** START OF Information shown **

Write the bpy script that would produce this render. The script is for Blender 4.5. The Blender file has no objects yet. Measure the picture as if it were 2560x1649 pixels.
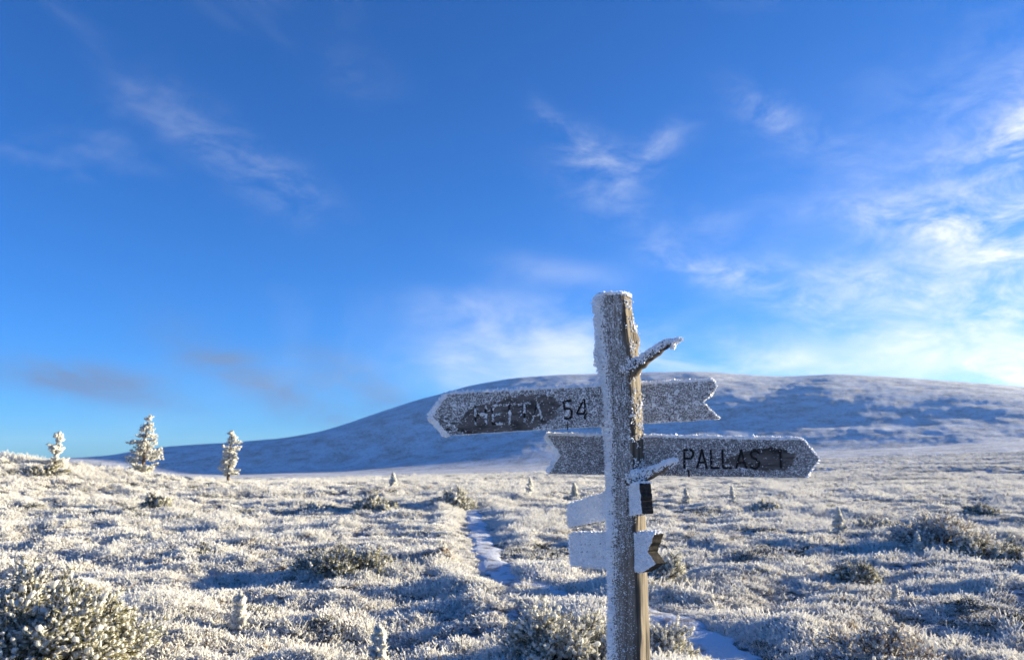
import bpy, math, random
import numpy as np
from mathutils import Vector, Matrix
R = math.radians
scene = bpy.context.scene
C = scene.collection

# ------------------------------------------------------------------ camera, world, sun, exposure
EYE = 1.6
PITCH = R(9.45)
FPX = 1952.5                      # focal length in photograph pixels (2560 wide)
cam = bpy.data.cameras.new('camera'); camo = bpy.data.objects.new('camera', cam); C.objects.link(camo)
cam.sensor_width = 23.6; cam.lens = 18.0
camo.location = (0, 0, EYE); camo.rotation_euler = (R(90) + PITCH, 0, 0)
cam.clip_start = 0.05; cam.clip_end = 20000
cam.dof.use_dof = True; cam.dof.focus_distance = 3.0; cam.dof.aperture_fstop = 3.5
scene.camera = camo

SUN_AZ, SUN_EL = R(71), R(8.8)     # to the right of the view and a little behind the sign
sun = bpy.data.lights.new('sun', 'SUN'); suno = bpy.data.objects.new('sun', sun); C.objects.link(suno)
sun.energy = 5.0; sun.angle = R(0.53); sun.color = (1.0, 0.865, 0.60)
sd = Vector((math.sin(SUN_AZ)*math.cos(SUN_EL), math.cos(SUN_AZ)*math.cos(SUN_EL), math.sin(SUN_EL)))
suno.rotation_euler = (-sd).to_track_quat('-Z', 'Y').to_euler()

scene.view_settings.view_transform = 'Standard'
scene.view_settings.look = 'None'
scene.view_settings.exposure = 1.68
scene.view_settings.gamma = 1.0
scene.view_settings.use_curve_mapping = False

def pix_dir(px, py):
    """world direction of a pixel of the photograph"""
    x, yy = px - 1280.0, 824.5 - py
    c, s = math.cos(PITCH), math.sin(PITCH)
    return np.array([x, FPX*c - yy*s, FPX*s + yy*c])
def az_el(px, py):
    d = pix_dir(px, py)
    return math.atan2(d[0], d[1]), math.atan2(d[2], math.hypot(d[0], d[1]))
def at(px, py, Y):
    d = pix_dir(px, py); return np.array([0, 0, EYE]) + d*(Y/d[1])

def build_world():
    w = bpy.data.worlds.new('World'); scene.world = w; w.use_nodes = True
    nt = w.node_tree; N = nt.nodes; L = nt.links
    for n in list(N): N.remove(n)
    out = N.new('ShaderNodeOutputWorld'); bg = N.new('ShaderNodeBackground'); L.new(bg.outputs[0], out.inputs[0])
    sky = N.new('ShaderNodeTexSky'); sky.sky_type = 'NISHITA'; sky.sun_disc = False
    sky.sun_elevation = SUN_EL; sky.sun_rotation = SUN_AZ
    sky.altitude = 400; sky.air_density = .75; sky.dust_density = 0.3; sky.ozone_density = 4.5
    # the photograph's white balance: a clean, strongly blue arctic sky
    hs = N.new('ShaderNodeMix'); hs.data_type = 'RGBA'; hs.blend_type = 'MULTIPLY'; hs.inputs[0].default_value = 1.0
    L.new(sky.outputs[0], hs.inputs[6]); hs.inputs[7].default_value = (.50, 1.13, 1.62, 1)
    tc = N.new('ShaderNodeTexCoord'); sep = N.new('ShaderNodeSeparateXYZ'); L.new(tc.outputs['Generated'], sep.inputs[0])
    def math_(op, a, b=None, clamp=False):
        n = N.new('ShaderNodeMath'); n.operation = op; n.use_clamp = clamp
        for i, v in enumerate((a, b)):
            if v is None: continue
            if isinstance(v, (int, float)): n.inputs[i].default_value = v
            else: L.new(v, n.inputs[i])
        return n.outputs[0]
    az = math_('ARCTAN2', sep.outputs[0], sep.outputs[1]); el = math_('ARCSINE', sep.outputs[2])
    comb = N.new('ShaderNodeCombineXYZ'); L.new(az, comb.inputs[0]); L.new(el, comb.inputs[1])
    def noise(scale, detail, rough, dist, sx, sy, rot, off=0.0, lac=2.0):
        m = N.new('ShaderNodeMapping'); m.inputs['Scale'].default_value = (sx, sy, 1)
        m.inputs['Rotation'].default_value = (0, 0, R(rot)); m.inputs['Location'].default_value = (off, off*.7, off*.3)
        L.new(comb.outputs[0], m.inputs[0])
        n = N.new('ShaderNodeTexNoise'); n.inputs['Scale'].default_value = scale; n.inputs['Detail'].default_value = detail
        n.inputs['Roughness'].default_value = rough; n.inputs['Distortion'].default_value = dist
        L.new(m.outputs[0], n.inputs['Vector']); return n.outputs[0]
    def ramp(v, a, b):
        n = N.new('ShaderNodeMapRange'); n.interpolation_type = 'SMOOTHSTEP'
        n.inputs[1].default_value = a; n.inputs[2].default_value = b; L.new(v, n.inputs[0]); return n.outputs[0]
    wisp = ramp(noise(12, 10, .68, .4, 1.0, 2.0, 24), .33, .80)        # streaky structure
    soft = ramp(noise(4, 5, .5, .3, 1.0, 1.7, 20, 3.1), .25, .75)   # billows
    soft2 = ramp(noise(8, 6, .58, .4, 1.0, 2.2, 18, 5.3), .34, .66)
    def blobs(lst):
        tot = None
        for (px, py, a, b, rot, amp) in lst:
            A, E = az_el(px, py)
            m = N.new('ShaderNodeMapping'); m.vector_type = 'TEXTURE'
            m.inputs['Location'].default_value = (A, E, 0); m.inputs['Rotation'].default_value = (0, 0, R(rot))
            m.inputs['Scale'].default_value = (a/FPX, b/FPX, 1); L.new(comb.outputs[0], m.inputs[0])
            d = N.new('ShaderNodeVectorMath'); d.operation = 'DOT_PRODUCT'; L.new(m.outputs[0], d.inputs[0]); L.new(m.outputs[0], d.inputs[1])
            g = math_('MULTIPLY', math_('EXPONENT', math_('MULTIPLY', d.outputs['Value'], -1.0)), amp)
            tot = g if tot is None else math_('ADD', tot, g)
        return tot
    streaks = blobs([(600, 400, 200, 60, -30, .17), (740, 470, 110, 45, -30, .11), (890, 185, 90, 50, -10, .10), (400, 285, 140, 35, -28, .08),
        (1500, 400, 110, 55, -25, .32), (1640, 372, 90, 40, 30, .28), (1400, 320, 90, 26, -38, .2), (1560, 540, 190, 60, -35, .2), (1790, 560, 80, 40, -20, .16),
        (1910, 275, 100, 36, -34, .28), (2050, 370, 180, 50, -28, .14), (2545, 345, 50, 55, -50, .8), (2590, 290, 60, 90, -50, .3), (1820, 685, 130, 32, -14, .65), (1990, 745, 110, 26, -12, .45),
        (2300, 540, 220, 40, -12, .40), (2450, 600, 170, 60, -14, .5), (2330, 740, 280, 45, -18, .6), (2560, 700, 130, 130, 0, .4), (2250, 850, 240, 40, -18, .55), (2560, 950, 110, 36, -8, 1.2), (2700, 500, 300, 260, 0, .7)])
    banks = blobs([(1330, 840, 220, 85, 0, .85), (1180, 920, 150, 60, 0, .55), (1480, 860, 150, 70, 0, .55), (1720, 870, 150, 55, 0, .95), (1900, 890, 160, 45, -10, 1.0), (1750, 950, 800, 50, 0, .5),
        (1150, 760, 130, 45, 0, .3), (1400, 680, 170, 36, -10, .32), (2560, 830, 340, 170, 0, .42), (2350, 900, 300, 60, 0, .35), (2450, 650, 560, 330, 0, .2)])
    greys = blobs([(250, 955, 190, 40, -10, 1.1), (130, 950, 110, 24, 0, .7), (540, 890, 130, 50, -30, .75), (700, 985, 190, 48, -20, 1.1), (880, 950, 150, 50, -26, .8), (1000, 1005, 110, 32, -20, .6)])
    # the same kind of thin cloud goes on all round the sky
    far = math_('MULTIPLY', ramp(noise(2.6, 6, .55, .6, 1.0, 2.4, 8, 7.7), .55, .85), .16)
    bright = math_('ADD', math_('ADD', math_('MULTIPLY', streaks, wisp), math_('MULTIPLY', banks, math_('ADD', math_('MULTIPLY', soft, .5), math_('MULTIPLY', soft2, .32)))), far, clamp=True)
    bright = math_('MULTIPLY', bright, .97)
    grey = math_('MULTIPLY', math_('MULTIPLY', greys, math_('ADD', math_('MULTIPLY', soft2, .8), .3)), 1.0, clamp=True)
    def mix(f, a, col):
        n = N.new('ShaderNodeMix'); n.data_type = 'RGBA'; L.new(f, n.inputs[0]); L.new(a, n.inputs[6]); n.inputs[7].default_value = (*col, 1); return n.outputs[2]
    S = 0.0535
    c = mix(grey, hs.outputs[2], (.046/S, .092/S, .190/S))
    c = mix(bright, c, (.35/S, .36/S, .365/S))
    L.new(c, bg.inputs[0]); bg.inputs[1].default_value = S
build_world()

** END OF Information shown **

Your objective | Omitting all pictures, restate exactly the lines of the material from its start through the line that contains "scene.view_settings.use_curve_mapping = False".

Answer to this task |
Write the bpy script that would produce this render. The script is for Blender 4.5. The Blender file has no objects yet. Measure the picture as if it were 2560x1649 pixels.
import bpy, math, random
import numpy as np
from mathutils import Vector, Matrix
R = math.radians
scene = bpy.context.scene
C = scene.collection

# ------------------------------------------------------------------ camera, world, sun, exposure
EYE = 1.6
PITCH = R(9.45)
FPX = 1952.5                      # focal length in photograph pixels (2560 wide)
cam = bpy.data.cameras.new('camera'); camo = bpy.data.objects.new('camera', cam); C.objects.link(camo)
cam.sensor_width = 23.6; cam.lens = 18.0
camo.location = (0, 0, EYE); camo.rotation_euler = (R(90) + PITCH, 0, 0)
cam.clip_start = 0.05; cam.clip_end = 20000
cam.dof.use_dof = True; cam.dof.focus_distance = 3.0; cam.dof.aperture_fstop = 3.5
scene.camera = camo

SUN_AZ, SUN_EL = R(71), R(8.8)     # to the right of the view and a little behind the sign
sun = bpy.data.lights.new('sun', 'SUN'); suno = bpy.data.objects.new('sun', sun); C.objects.link(suno)
sun.energy = 5.0; sun.angle = R(0.53); sun.color = (1.0, 0.865, 0.60)
sd = Vector((math.sin(SUN_AZ)*math.cos(SUN_EL), math.cos(SUN_AZ)*math.cos(SUN_EL), math.sin(SUN_EL)))
suno.rotation_euler = (-sd).to_track_quat('-Z', 'Y').to_euler()

scene.view_settings.view_transform = 'Standard'
scene.view_settings.look = 'None'
scene.view_settings.exposure = 1.68
scene.view_settings.gamma = 1.0
scene.view_settings.use_curve_mapping = False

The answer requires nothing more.